A little after nine o'clock in the evening on March 20, 2003, the United States began bombing Baghdad. B-2 Spirit bombers, F-117 Nighthawk stealth fighter bombers, Tomahawk sea-launched cruise missiles, and missiles launched from B-52s set off a ferocious display of advanced firepower in Saddam Hussein's palaces and other targets in the city. This was the "Shock and Awe" tactic that the Pentagon had been talking about for months. The explosions that first night were spectacular, and the bombing continued for twenty days, as the American army advanced toward Baghdad from the south. On April 4th, U.S. troops took the Baghdad airport, and the city fell five days later.

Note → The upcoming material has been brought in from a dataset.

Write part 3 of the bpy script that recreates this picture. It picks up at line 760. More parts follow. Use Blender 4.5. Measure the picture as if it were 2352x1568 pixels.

On May 1, 2003, George Bush declared that combat operations were over in Iraq. By then, 138 American soldiers had been killed and an estimated 5,000 Iraqis. Five hundred more American soldiers have been killed since then and another 5,000 Iraqis. Over 3,000 soldiers have been wounded and many Iraqi civilians have been burned and maimed. Both Americans and Iraqis continue to be killed every day. The weapons of mass destruction that were Bush's casus belli have not materialized, and the war on terrorism that he invokes constantly as a justification for his various infringements on our civil liberties has only created more terrorism.

A year ago, George Bush announced a war that would "defend the world from great danger." But the world is not a safer place today. It is more dangerous for everyone.